Poniéndose en la piel de Gracie, patética y psicótica, Julianne Moore renueva la complicidad con uno de los cineastas que más la han hecho brillar, mientras que Natalie Portman ofrece aquí la que probablemente sea su mejor interpretación: su Elizabeth es puro artificio, con un objetivo mimético entre ceja y ceja que convierte cada una de las escenas que comparte con su objeto de estudio en una sesión de vampirismo, en un juego de espejos que Haynes literaliza desde una dirección proclive a los reflejos. Al fin y al cabo, después de dedicar algunas de las páginas más célebres de su filmografía a capturar el aura de los iconos —David Bowie en Velvet Goldmine (1998), Bob Dylan en I’m Not There (2007)— es perfectamente lógico que el director haya consagrado una película enteramente al proceso de “transformarse en otro”.

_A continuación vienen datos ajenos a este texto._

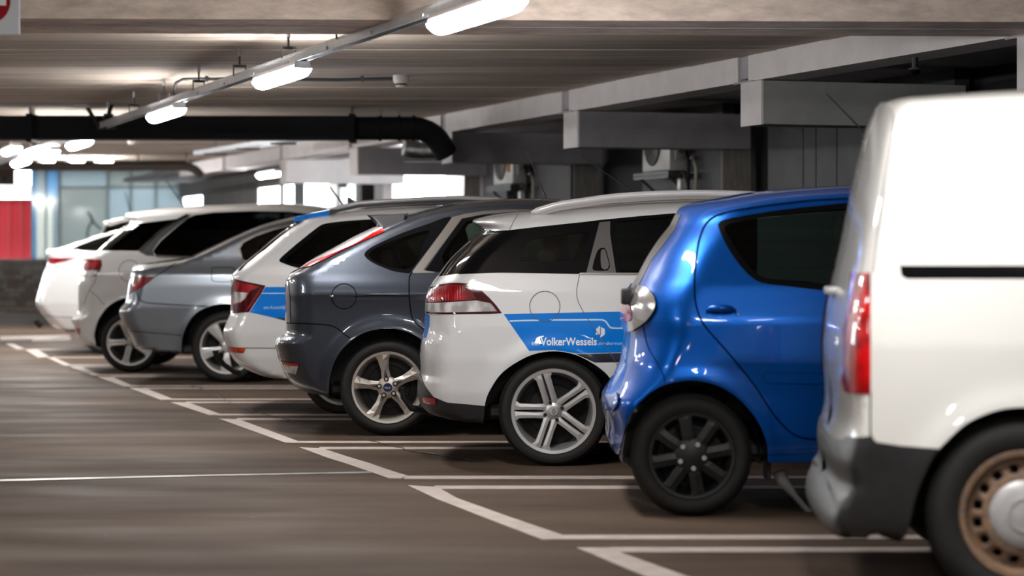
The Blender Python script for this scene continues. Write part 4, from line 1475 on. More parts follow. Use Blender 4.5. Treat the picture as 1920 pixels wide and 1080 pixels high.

Pero Haynes también dinamita el melodrama aguzando el sentido del absurdo y un humor con sordina. Lo detectamos cuando Portman llama por teléfono al productor de su inminente película para quejarse de que los niños que están valorando para ser su partenaire no son lo suficientemente “sexys”. O en ese instante, casi al principio del film, en que la cámara se aproxima al rostro desencajado de Moore que, tras una pausa dramática, pronuncia una frase llamada a ser de culto: “creo que no tenemos sucientes perritos calientes”. Como un John Waters que hubiera aprendido el arte de aguantarse la risa, el director de Lejos del cielo (Far From Heaven, 2002) y Carol (2015) chapotea en el mal gusto y emplea registros y modos de telefilm con una intencionalidad e ironía que bien podrían valerle la etiqueta de “elevated Hallmark”, y que hace de cada imagen y de cada idea —como la de apropiarse de la banda sonora de Michel Legrand para El mensajero (The Go-Between, 1971, Joseph Losey)— en una declaración de intenciones que suma capas y complica (además de ampliar) nuestra manera de abordar May December. O, lo que es lo mismo, permite que la puesta en escena respire y crezca por encima de cualquier dispositivo.